Gossips, Garlands and Thirty-Four Cows: The Modern Folk Aesthetic of the Folly Cove Textile Designs
UW Nancy Nicholas Hall 1300 Linden Drive, Madison, Wisconsin 53706
press release: The Helen Louise Allen Textile Collection is pleased to host Prof. Marina Moskowitz as its 2018 Ruth Ketterer Harris Lecturer. Prof. Marina Moskowitz is the Lynn and Gary Mecklenburg Chair in textiles, material culture and design in the School of Human Ecology. She has published and edited works on American material culture of the nineteenth and twentieth centuries, and is currently co-editor of the journal Textile History.
During the 1940s through 1960s, in the small community of Folly Cove in Gloucester, Massachusetts, a network of artists and designers produced block-printed textiles for the mid-century American home. Drawing on the landscapes and cultural icons they saw around them in rural New England, the Folly Cove Designers often incorporated these everyday images into strikingly modern graphics. Started by Virginia Lee Burton, the writer and illustrator of popular children’s books, the Folly Cove Designers worked as a collective, critiquing one another’s work and encouraging attention to detail in design and craftsmanship. The Folly Cove Designers sought to bring fine art to the home, in their case primarily through hand-printed table linens; they also supplied designs to regional and national department stores and fabric companies. The discussion of the Folly Cove Designers will focus on examples collected by Helen Louise Allen and now housed in the Helen Louise Allen Textile Collection.
This event is free and open to the public.
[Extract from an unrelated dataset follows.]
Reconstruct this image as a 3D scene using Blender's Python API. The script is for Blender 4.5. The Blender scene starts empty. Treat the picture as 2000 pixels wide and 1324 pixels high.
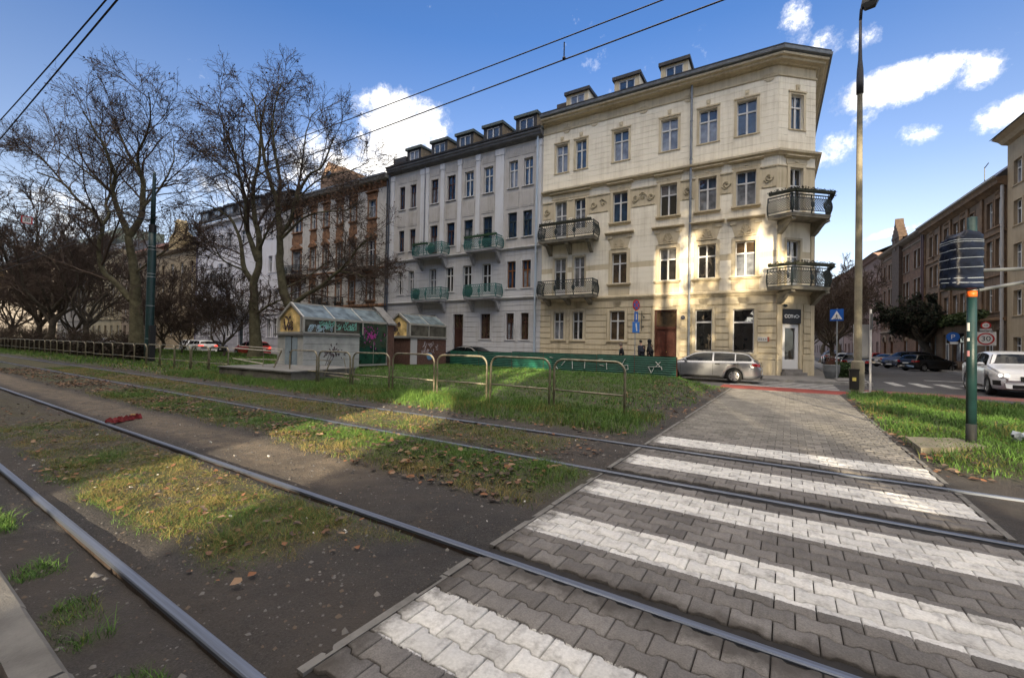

The annual Ruth Ketterer Harris Lecture was established in 1992 in honor of UW-Madison textiles professor and Helen Louise Allen Textile Collection curator, Ruth Harris. It was designed to bring nationally-recognized artists and scholars in the field of textiles to the Helen Louise Allen Textile Collection in order to share their expertise with the campus and broader community.